Almost from the start you feel the director's efforts to please the audience's key and only regal lady -- the blossoming young woman, traditionally picked on by patriarchy, and whose current allegiance guarantees you status as a modern man that gets to lubricate with subservience but without any contestation, the way ahead -- and so the Queen's proclamation that it is her story being told is really understood as falsehood, pretty much moment one.  The film pleases those who are pleased when people fuss effort over them -- and much effort is fussed here.  It is to update Grimm, but with every particular summoned, dissipated for its patriarchy, chill, bigotry, and anti-democratic sentiment.  But with enough kept of at least the protector man so the tentative, growing girl gets the expected satisfaction of feeling notably special, as well as the sure companionship of someone to serve as the adroit male draught horse who's to accompany her along and familiarize her with, life's unsteadying rush of dramatic new impulses.  And also too, to have us forget about all that servile mechanism-pulling, curtain-raising / closing, young Queen-pacifying sweat and stress -- to lose sight of the chamberlain -- and simply enjoy the movie.  

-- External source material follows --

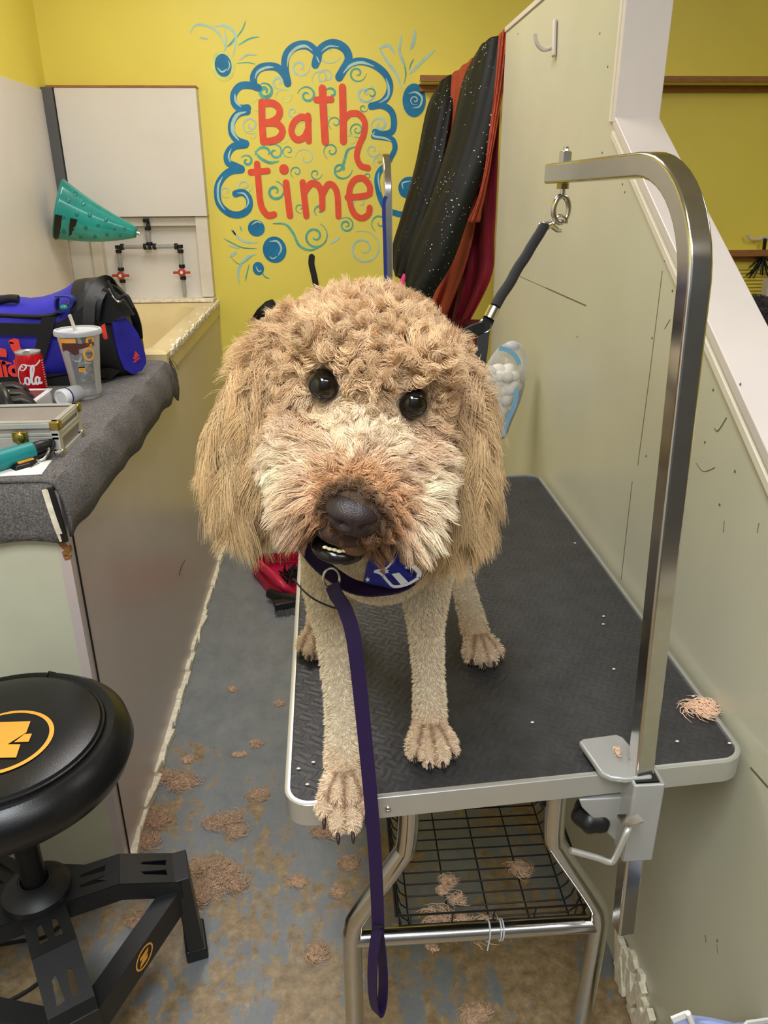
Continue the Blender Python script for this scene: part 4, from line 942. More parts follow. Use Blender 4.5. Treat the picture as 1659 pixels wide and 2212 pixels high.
for u, v in ((838, 1749), (1426, 1700)):
    y = 0.738 + (on_y(u, v, .75)[0] - FL[0]) * (FR[1] - FL[1]) / (FR[0] - FL[0]) - 0.001
    p = on_y(u, v, y); q = MB(); q.ell(p, (.0045, .002, .0045), seg=14, rings=8); q.box((p[0], p[1] - .002, p[2]), (.004, .0006, .0008)); q.build('screw', m_nickel, tb)
# leg frames: splayed chrome tube, with a cross bar
def leg_frame(yt, yb):
    xl_t, xr_t, xl_b, xr_b = 0.088, 0.302, 0.000, 0.398
    zs = (ZTB - .03, 0.60, 0.475, 0.43, 0.0)
    def yy(z): return yt + (yb - yt) * (1 - z / .76)
    def side(xt, xb):
        return cr([(xt, yy(.76), .76), (xt, yy(.68), .68), (xt + (xb - xt) * .04, yy(.60), .605), (xt + (xb - xt) * .16, yy(.57), .575), (xt + (xb - xt) * .84, yy(.46), .462), (xt + (xb - xt) * .97, yy(.42), .428), (xb, yy(.38), .385), (xb, yy(.2), .2), (xb, yy(0), 0.03)], 6)
    for xt, xb in ((xl_t, xl_b), (xr_t, xr_b)):
        l = MB().tube(side(xt, xb), 0.0155, 18).build('leg', m_steel, tb)
        MB().lathe([(0, 0), (.019, 0), (.019, .035), (.0155, .04)], (xb, yy(0), 0), 20).build('rubber_foot', m_black, l)
    MB().tube([(xl_b, yy(.40), .402), (xr_b, yy(.40), .402)], 0.0135, 20).build('cross_bar', m_steel, tb)
    return yy
yf = leg_frame(0.845, 0.875)
leg_frame(1.66, 1.63)
# inner side rails seen behind the front legs
for x in (0.104, 0.322): MB().box((x, 1.25, ZTB - .040), (.022, .86, .018)).build('side_rail', m_steel, tb, smooth=False)
for x, d_ in ((0.108, .012), (0.286, -.010)): MB().tube([(x - .003, .86, .665), (x + .010, .86, .665)], .010, 12).build('pivot_bolt', m_black, tb)
for x in (0.217, 0.235, 0.239):
    c_ = (x, yf(.40), .402); pts = [(c_[0] + 0.002 * math.sin(a), c_[1] + math.cos(a) * .0155, c_[2] + math.sin(a) * .0155) for a in [2 * math.pi * k / 20 for k in range(20)]]
    MB().tube(pts, .0012, 6, closed=True).build('cable_tie', m_frost, tb)
MB().tube([(0.217, yf(.4) - .015, .398), (0.214, yf(.4) - .018, .38)], .0012, 6).build('cable_tie_tail', m_frost, tb)

# wire basket shelf
wk = thing('wire_basket', 'black wire basket slung between the legs under the grooming table', 'basket', (0.26, 1.25, .35))
bx0, bx1, by0, by1, bz, bt = 0.085, 0.385, 0.905, 1.60, 0.345, 0.405
q = MB()
for k in range(29):
    y = by0 + (by1 - by0) * k / 28; q.tube([(bx0 - .012, y, bt), (bx0, y, bz + .012), (bx0 + .012, y, bz), (bx1 - .012, y, bz), (bx1, y, bz + .012), (bx1 + .012, y, bt)], .0016, 6)
q.build('cross_wires', m_black, wk)
q = MB()
for k in range(5):
    x = bx0 + .012 + (bx1 - bx0 - .024) * k / 4; q.tube([(x, by0 - .012, bt), (x, by0, bz + .01), (x, by0 + .01, bz - .002), (x, by1 - .01, bz - .002), (x, by1, bz + .01), (x, by1 + .012, bt)], .0016, 6)
q.build('long_wires', m_black, wk)
q = MB()
for z, g in ((bt, .012), (bt - .03, .006)):
    q.tube([(bx0 - g, by0 - g, z), (bx1 + g, by0 - g, z), (bx1 + g, by1 + g, z), (bx0 - g, by1 + g, z)], .0028 if z == bt else .0018, 8, closed=True)
q.build('rim_wire', m_black, wk)

# ================================================================== grooming arms
def grooming_arm(label, x0, y0, zb, zt, lean, heading, reach, w, rb=0.13, dip=0.0):
    g = thing('grooming_post', label, 'grooming arm', (x0, y0, zb))
    ad = Vector((math.sin(heading), math.cos(heading), 0))       # arm direction, seen from above
    def P(z): return Vector((x0 + lean * (z - ZTB), y0, z))
    top = P(zt - rb); pts = [P(zb), P((zb + zt) / 2), top]
    for k in range(1, 13):
        a = math.pi / 2 * k / 12; pts.append(top + Vector((0, 0, math.sin(a) * rb)) + ad * (rb * (1 - math.cos(a))))
    ad = (ad + Vector((0, 0, -dip))).normalized(); pts.append(pts[-1] + ad * (reach - rb) * .5); pts.append(pts[-1] + ad * (reach - rb) * .5)
    h = w / 2; c_ = h * .82
    prof = [(h, -c_), (h, c_), (c_, h), (-c_, h), (-h, c_), (-h, -c_), (-c_, -h), (c_, -h)]
    sdv = Vector((0, 0, 1)).cross(ad)
    q = MB(); q.sweep(pts, prof, up=sdv); q.build('bent_tube', m_steel, g, bevel=0.001)
    return g, pts, ad
ga, gp, ad = grooming_arm('shiny bent square steel grooming arm clamped to the front of the table', 0.379, 0.762, 0.515, 1.519, -0.040, math.radians(-6), 0.40, 0.0255, .125, .02)
cx_, cy_ = 0.379, 0.762
# clamp: top plate, C body, socket, crank, knob
pl = [on_z(u, v, ZTB + .006) for u, v in [(1249, 1612), (1258, 1606), (1330, 1596), (1345, 1603), (1404, 1672), (1408, 1690), (1350, 1694), (1318, 1690), (1296, 1680)]]
q = MB(); q.add([tuple(p) for p in pl] + [(p[0], p[1], p[2] + .009) for p in pl], [tuple(range(9)), tuple(range(17, 8, -1))] + [(i, i + 9, (i + 1) % 9 + 9, (i + 1) % 9) for i in range(9)])
q.build('clamp_plate', m_castgrey, ga, bevel=.003)
q = MB(); q.prism([(cx_ - .0185, cy_ - .045), (cx_ + .0185, cy_ - .043), (cx_ + .0185, cy_ - .008), (cx_ + .0185, cy_ + .017), (cx_ - .0185, cy_ + .017)], 0.0, 1.0, 'z')
q.v = []; q.f = []
def frame_box(z0_, z1_, x_, y_, w_, hole, q):
    q.box((x_ - w_ / 2 + .002, y_, (z0_ + z1_) / 2), (.005, w_, z1_ - z0_)); q.box((x_ + w_ / 2 - .002, y_, (z0_ + z1_) / 2), (.005, w_, z1_ - z0_))
    q.box((x_, y_ - w_ / 2 + .002, (z0_ + z1_) / 2), (w_, .005, z1_ - z0_)); q.box((x_, y_ + w_ / 2 - .002, (z0_ + z1_) / 2), (w_, .005, z1_ - z0_))
frame_box(.672, ZTB + .012, cx_ + .002, cy_ - .006, .040, .03, q)
q.build('socket', m_castgrey, ga, smooth=False, bevel=.003)
MB().box((cx_ + .001, cy_ - .004, ZTB + .0095), (.031, .031, .004)).build('socket_gasket', m_black, ga, smooth=False)
q = MB(); q.prism([(cx_ - .016, ZTB - .036), (cx_ - .075, ZTB - .036), (cx_ - .070, ZTB - .050), (cx_ - .016, .675)], cy_ + .004, cy_ + .030, 'y'); q.build('lower_jaw', m_castgrey, ga, bevel=.002)
q = MB()
for k in range(1): q.ell((cx_ - .048, cy_ + .022, .708), (.027, .027, .020), seg=24, rings=10, fn=lambda p: Vector((p.x * (1 + .08 * math.cos(6 * math.atan2(p.y, p.x))), p.y * (1 + .08 * math.cos(6 * math.atan2(p.y, p.x))), p.z)))
q.build('clamp_knob', m_black, ga)
MB().tube([(cx_ - .048, cy_ + .022, .725), (cx_ - .048, cy_ + .022, ZTB - .035)], .006, 12).build('clamp_screw', m_steel, ga)
yk = cy_ - .050
MB().tube(cr([on_y(1360, 1783, yk + .025), on_y(1358, 1788, yk), on_y(1346, 1815, yk - .006), on_y(1327, 1856, yk - .006), on_y(1315, 1862, yk - .006), on_y(1290, 1853, yk - .006), on_y(1232, 1837, yk - .004)], 6), .0042, 12).build('crank_handle', m_edge, ga)
q = MB(); q.strap([on_y(1343, 1762, yk + .010), on_y(1350, 1772, yk), on_y(1364, 1775, yk), on_y(1384, 1768, yk + .004)], .012, .004, up=(0, 0, 1)); q.build('crank_collar', m_nickel, ga)
# eye bolt through the arm
ep = gp[-1] - ad * 0.040
MB().lathe([(0, .030), (.004, .030), (.005, .027), (.0085, .026), (.0085, .012), (0, .012)], ep, 6).build('bolt_nut', m_nickel, ga, smooth=False)
MB().tube([ep + Vector((0, 0, .032)), ep - Vector((0, 0, .03))], .0038, 10).build('bolt_shaft', m_steel, ga)
MB().lathe([(0, -.013), (.0085, -.013), (.0085, -.020), (0, -.020)], ep, 6).build('lock_nut', m_brass, ga, smooth=False)
ez = ep - Vector((0, 0, .046))
MB().tube([ez + Vector((math.cos(a) * .0115, 0.004 * math.cos(a), math.sin(a) * .017)) for a in [2 * math.pi * k / 28 for k in range(28)]], .0038, 10, closed=True).build('eye', m_nickel, ga)
# rust specks
for u, v in ((1233, 372), (1198, 378), (1418, 355), (1437, 370), (1440, 374), (1450, 380), (1326, 362), (1444, 366)):
    pass

# far grooming arm at the other end of the table
gb, gp2, ad2 = grooming_arm('distant bent steel grooming arm rising behind the dog at the far end', 0.140, 1.905, 0.60, 1.560, -0.01, math.radians(-1), 0.20, 0.018, .08)
m = MB(); frame_box(.68, ZTB + .02, .140, 1.905, .034, 0, m); m.box((.14, 1.875, ZTB + .008), (.07, .08, .008)); m.box((.14, 1.86, ZTB - .045), (.05, .05, .012)); m.build('clamp', m_castgrey, gb, smooth=False)
yq = 1.89
tag(MB().strap(cr([on_y(834, 424, yq), on_y(829, 445, yq), on_y(831, 520, yq), on_y(833, 600, yq), on_y(836, 660, yq)], 5), .008, .003, up=(0, 1, 0)).build('blue_strap', m_bluestrap), 'dark blue strap hanging against the distant grooming arm', 'strap')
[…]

If there is dissent in the movie, some measure of the not fully accounted for that could maybe one day locate ruin upon all that's been claimed, it's not the late arrival of the ostensible penultimate grim moment -- the Queen's sly bequeathing of the ruinous poisoned apple; that thunder had already been claimed by the Queen's surprise popping up into Dwarvish denizens to introduce the Beast to Snow White, a silly, appropriately ill-defined entity doomed as much as everyone else to register the princess's bequest.  Rather, it's the Queen's isolated mirror-retreat, which way trumps the dwarfs' made-to-be-domesticated forest composure to serve as an impenetrable man-cave in the film, and which at the end no one but the old Queen is aware of.

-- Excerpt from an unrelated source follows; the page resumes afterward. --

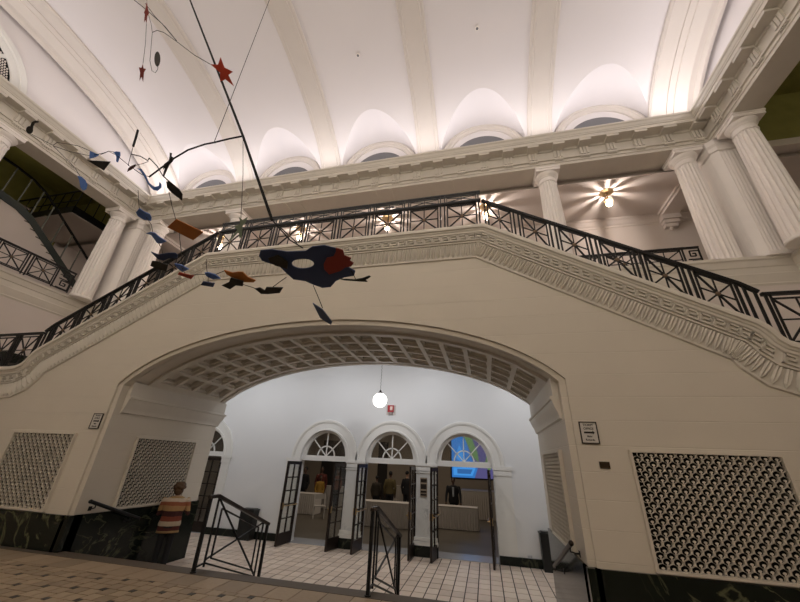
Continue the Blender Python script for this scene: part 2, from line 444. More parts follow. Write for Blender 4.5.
def kbox(f, u0, u1, d0, d1):
    a = [pp(f, u0, d0, .075), pp(f, u1, d0, .075), pp(f, u1, d1, .075), pp(f, u0, d1, .075)]
    b = [pp(f, u0, d0, .04), pp(f, u1, d0, .04), pp(f, u1, d1, .04), pp(f, u0, d1, .04)]
    m.grid([b, a], close=True); m.poly(a)
while s < TOTAL-.05:
    f = smooth_frame(s)
    if f[0] > -11.6 and f[0] < 5.8:
        for q in ((-.085, .06, .168, .188), (.04, .06, .168, .25), (-.03, .06, .232, .25), (-.085, -.065, .168, .31), (-.085, .085, .29, .31)): kbox(f, *q)
    s += .17
struct(m.build('trim_5', M_TRIM), 'carved moulding along the edge of the stair')

# ---- lower side walls, wall behind the flights, vestibule shell
for x, nm in ((XL, 'left'), (XR, 'right')):
    m = MB(); m.box(min(x, x+(.3 if x > 0 else -.3)), max(x, x+(.3 if x > 0 else -.3)), -4.4, 11.3, LOW-.2, 5.35); struct(m.build('wall_'+nm, M_GAL))
m = MB(); m.box(XL, CX-4.0, BY, BY+.08, 3.2, 5.4); m.box(CX-4.0, CX+4.0, BY, BY+.08, 4.25, 5.4); m.box(CX+4.0, XR, BY, BY+.08, 3.2, 5.4); struct(m.build('wall_stair_back', M_GAL))
m = MB(); m.box(XL-.3, XR+.3, -4.7, -4.4, -.3, 10.7); struct(m.build('wall_front', M_WALL))
m = MB(); m.box(XL-4.6, XR+4.6, BY+.02, 11.2, 5.36, ZG); struct(m.build('floor.002', M_GAL), 'gallery floor behind the landing')
for sx in (-1, 1):
    x0, x1 = (XL-4.6, XL) if sx < 0 else (XR, XR+4.6)
    m = MB(); m.box(x0, x1, -4.4, BY+.02, 5.36, ZG); struct(m.build('floor.003', M_GAL), 'side gallery floor')
m = MB(); m.box(XL+.1, XL+.14, 6.1, 8.0, ZL, 3.93); m.box(XL+.1, XL+2.2, BY-.04, BY-.0, ZL, 3.93); struct(m.build('baseboard_landing', M_GREEN))

# gallery edge moulding
def edge_moulding(nm, pts, sgn=1):
    """pts: plan polyline with the hall on its right-hand side times sgn"""
    prof = [(-.04, 6.02), (.10, 6.02), (.11, 5.95), (.08, 5.92), (.06, 5.78), (.04, 5.76), (.04, 5.62), (.055, 5.60), (.05, 5.57), (.01, 5.40), (.02, 5.38), (0, 5.33)]
    m = MB(); rows = []
    for k, p in enumerate(pts):
        dirs = []
        if k > 0: dirs.append((Vector(pts[k])-Vector(pts[k-1])).normalized())
        if k < len(pts)-1: dirs.append((Vector(pts[k+1])-Vector(pts[k])).normalized())
        ns = [Vector((d.y, -d.x))*sgn for d in dirs]
        n = ns[0] if len(ns) == 1 else (ns[0]+ns[1])/(1+ns[0].dot(ns[1]))
        rows.append([(p[0]+n.x*o, p[1]+n.y*o, z) for o, z in prof])
    m.grid(rows); struct(m.build(nm, M_TRIM, smooth=30))
edge_moulding('trim_6', [(XL, -4.3), (XL, BY), (CX-3.6, BY)])
edge_moulding('trim_7', [(CX+3.6, BY), (XR, BY), (XR, -4.3)])

# vestibule ceiling, ends
m = MB(); m.box(XL, XR, 8.5, 11.2, 5.3, 5.36); struct(m.build('ceiling_vestibule', M_WHITE))

# ---- door wall: arched openings
DOORS = [(-4.98, .80), (-2.80, .80), (-.62, .80)]
SIDE = (-9.45, .80)
ops = sorted(DOORS+[SIDE]); SP = 1.60
m = MB()
def opening_strip(m, y, xa, xb, zt=5.36):
    x = xa
    for c, h in ops:
        m.poly([(x, y, LOW-.1), (c-h, y, LOW-.1), (c-h, y, zt), (x, y, zt)])
        arc = [(c-h*cos(pi*k/24), SP+h*sin(pi*k/24)*1.06) for k in range(25)]
        m.grid([[(px, y, pz) for px, pz in arc], [(px, y, zt) for px, pz in arc]])
        x = c+h
    m.poly([(x, y, LOW-.1), (xb, y, LOW-.1), (xb, y, zt), (x, y, zt)])
opening_strip(m, DY, XL, XR); opening_strip(m, DY+.3, XL, XR)
for c, h in ops:
    pth = [(c-h, LOW-.1)]+[(c-h*cos(pi*k/24), SP+h*sin(pi*k/24)*1.06) for k in range(25)]+[(c+h, LOW-.1)]
    m.grid([[(x, DY, z) for x, z in pth], [(x, DY+.3, z) for x, z in pth]])
struct(m.build('wall_back', M_WHITE))
# archivolts
def archivolt(c, h, nm, y):
    m = MB(); prof = [(0.0, .0), (0, .045), (.05, .045), (.055, .02), (.22, .02), (.225, .04), (.25, .04), (.255, .055), (.315, .055), (.325, .0)]
    rows = []
    for k in range(33):
        a = pi*k/32
        rows.append([(c-(h+o)*cos(a), y-p, SP+(h*1.06+o)*sin(a)) for o, p in prof])
    m.grid(rows); struct(m.build(nm, M_WTRIM, smooth=20))
t = 8
for c, h in ops: archivolt(c, h, 'trim_%d' % t, DY); t += 1
# piers between and beside the doors: pale marble, cap and base mouldings
def pier(x0, x1, nm):
    m = MB(); y = DY
    m.box(x0, x1, y-.03, y+.02, -.22, 1.44, 0)
    m.box(x0-.03, x1+.03, y-.07, y+.02, 1.52, 1.60, 1); m.box(x0-.015, x1+.015, y-.05, y+.02, 1.40, 1.52, 1); m.box(x0-.02, x1+.02, y-.055, y+.02, 1.34, 1.37, 1)
    m.box(x0-.03, x1+.03, y-.07, y+.02, -.30, -.22, 1); m.box(x0-.045, x1+.045, y-.085, y+.02, -.40, -.31, 1)
    m.box(x0-.05, x1+.05, y-.09, y+.02, LOW-.02, -.41, 2)
    struct(m.build(nm, [M_LMARB, M_WTRIM, M_GREEN]))
pier(-4.18, -3.60, 'trim_13'); pier(-2.0, -1.42, 'trim_14')
def side_pilaster(x0, x1, nm):
    m = MB(); y = DY; m.box(x0, x1, y-.03, y+.02, LOW, 1.44); m.box(x0-.03, x1+.03, y-.06, y+.02, 1.50, 1.60); m.box(x0-.015, x1+.015, y-.045, y+.02, 1.36, 1.50)
    struct(m.build(nm, M_WTRIM))
side_pilaster(-6.22, -5.80, 'trim_15'); side_pilaster(.20, .66, 'trim_16'); side_pilaster(-8.64, -8.34, 'trim_17'); side_pilaster(-10.57, -10.26, 'trim_18')
m = MB()
for x0, x1 in ((XL, -10.6), (-8.66, -5.80), (.20, XR)): m.box(x0, x1, DY-.045, DY+.02, LOW-.02, LOW+.19)
struct(m.build('baseboard_back', M_GREEN))

# doors: transom, fanlight and two glazed leaves each
def ring(m, c, r0, r1, y0, y1, z0, sq=1.06, n=32, a0=0, a1=pi):
    rows = []
    for k in range(n+1):
        a = a0+(a1-a0)*k/n
        rows.append([(c-r0*cos(a), y0, z0+r0*sq*sin(a)), (c-r1*cos(a), y0, z0+r1*sq*sin(a)), (c-r1*cos(a), y1, z0+r1*sq*sin(a)), (c-r0*cos(a), y1, z0+r0*sq*sin(a))])
    m.grid(rows, close=True)
def door(nm, c, h, leaves, closed=False):
    root = bpy.data.objects.new(nm, None); COL.objects.link(root); root.location = (c, DY, LOW); struct(root)
    y0, y1 = .10, .18; Z = lambda z: z-LOW
    m = MB(); ring(m, 0, h-.13, h+.01, y0, y1, Z(1.66)); m.box(-h, h, y0-.03, y1+.02, Z(1.54), Z(1.67))
    m.build('transom_frame', M_WTRIM, root)
    m = MB(); R = h-.13
    ring(m, 0, .27, .305, y0+.02, y1-.02, Z(1.67), 1.06, 16)
    for k in range(1, 4):
        a = pi*k/4; m.bar((0, .14, Z(1.68)), (-R*cos(a), .14, Z(1.67)+R*1.06*sin(a)), .014, .02)
    m.box(-R, R, y0+.02, y1-.02, Z(1.665), Z(1.69)); m.ell((0, .14, Z(1.68)), .05, .03, .05, 10, 6)
    m.build('fanlight_bars', M_WTRIM, root)
    m = MB(); m.prism([(-R*cos(pi*k/24), .14, Z(1.67)+R*1.06*sin(pi*k/24)) for k in range(25)], (0, 1, 0), .006); m.build('pane', M_GLASS, root)
    for hx, ang, sd in leaves:
        W, Hh, T = .75, 2.15, .025
        lf = MB(); z0 = .015
        lf.box(0, .075, -T, T, z0, Hh); lf.box(W-.075, W, -T, T, z0, Hh); lf.box(.075, W-.075, -T, T, z0, .30); lf.box(.075, W-.075, -T, T, Hh-.09, Hh)
        lf.box(W/2-.014, W/2+.014, -T*.8, T*.8, .30, Hh-.09)
        for k in range(1, 5): z = .30+(Hh-.39)*k/5; lf.box(.075, W-.075, -T*.8, T*.8, z-.014, z+.014)
        l = lf.build('door_leaf', M_DOOR, root); l.location = (hx-c, .07, 0)
        l.rotation_euler = (0, 0, ang)
        g = MB(); g.box(.075, W-.075, -.004, .004, .30, Hh-.09); g.build('pane', M_GLASS, l)
        b = MB(); s_ = sd
        if not closed:
            b.tube([(.06, s_*.03, .98), (.06, s_*.09, .98), (W-.06, s_*.09, .98), (W-.06, s_*.03, .98)], .014, 8)
            b.build('push_bar', M_BRASS, l)
        q = MB(); q.box(W-.065, W-.02, -.045, .045, .90, 1.06); q.build('lock_plate', M_BRASS, l)
    return root
D1, D2, D3 = DOORS
rad = math.radians
door('door_1', D1[0], .8, [(D1[0]-.78, rad(-94), 1), (D1[0]+.80, rad(180+79), -1)])
door('door_2', D2[0], .8, [(D2[0]-.76, rad(-92), 1), (D2[0]+.76, rad(180+89), -1)])
door('door_3', D3[0], .8, [(D3[0]-.78, rad(-96), 1), (D3[0]+.70, rad(180+87), -1)])
door('door_4', SIDE[0], .8, [(SIDE[0]-.76, 0, 1), (SIDE[0]+.76, pi, -1)], True)
# ------------------------------------------------------------------ upper storey
AX = 9.63; AY = 8.3                         # column axes: half width of the hall, back row
ZC = 9.55; ZT = 10.47                       # soffit and top of the entablature
def ent_rows(prof):
    L_, R_ = CX-AX, CX+AX
    pl = [(L_, -4.35, 1, 0), (L_, AY, 1, -1), (R_, AY, -1, -1), (R_, -4.35, -1, 0)]
    return [[(x+dx*p, y+dy*p, z) for p, z in prof] for x, y, dx, dy in pl]
m = MB()
prof = [(-.36, ZT), (-.36, 9.75), (-.30, 9.72), (-.30, ZC), (.31, ZC), (.31, 9.64), (.33, 9.645), (.33, 9.735), (.375, 9.745), (.375, 9.79), (.33, 9.80), (.33, 10.08), (.36, 10.09), (.37, 10.12), (.40, 10.135),
        (.64, 10.135), (.64, 10.24), (.655, 10.25), (.655, 10.275), (.67, 10.30), (.69, 10.37), (.715, 10.40), (.715, 10.45), (.70, ZT), (-.36, ZT)]
m.grid(ent_rows(prof))
def tri(m, c, t, n):
    """one triglyph with its mutule and guttae; c on the axis, t along, n toward the hall"""
    c = Vector(c); t = Vector(t); n = Vector(n); Zv = Vector((0, 0, 1))
    for k in (-1, 0, 1): m.obox(c+t*(k*.085)+n*.36+Zv*9.925, t*.030, n*.03, Zv*.125)
    m.obox(c+n*.34+Zv*9.925, t*.13, n*.018, Zv*.125)
    m.obox(c+n*.36+Zv*10.065, t*.125, n*.03, Zv*.018)
    m.obox(c+n*.35+Zv*9.725, t*.12, n*.035, Zv*.012)
    for k in range(5): m.obox(c+t*((k-2)*.05)+n*.352+Zv*9.702, t*.014, n*.015, Zv*.016)
    m.obox(c+n*.505+Zv*10.10, t*.15, n*.125, Zv*.038)
for k in range(-13, 14): tri(m, (CX+k*.7, AY, 0), (1, 0, 0), (0, -1, 0))
for sx in (-1, 1):
    y = AY-.9
    while y > -4: tri(m, (CX+sx*AX, y, 0), (0, 1, 0), (-sx, 0, 0)); y -= .7
struct(m.build('trim_19', M_TRIM), 'entablature with triglyphs below the vault')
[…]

To be more clear:  This film showed "Brave" in the previews, where the great opponent to spirited young-intelligent-girl-assent is not boys, nor Father, but very clearly pissed-off Mother; and it seems pretty clear to me that if one is to look most clearly for dissent from men in this era of female appeasement, it's going to be located in the safer armor of older lady garb.  In this film, her remaining retreat is, if slight, and hardly even still clearly aligned to her, still the only remaining antidote to the princess's chilling final conquestorial gesture and proprietary dance and song at her absolutely-everyone-now dominion of the realm.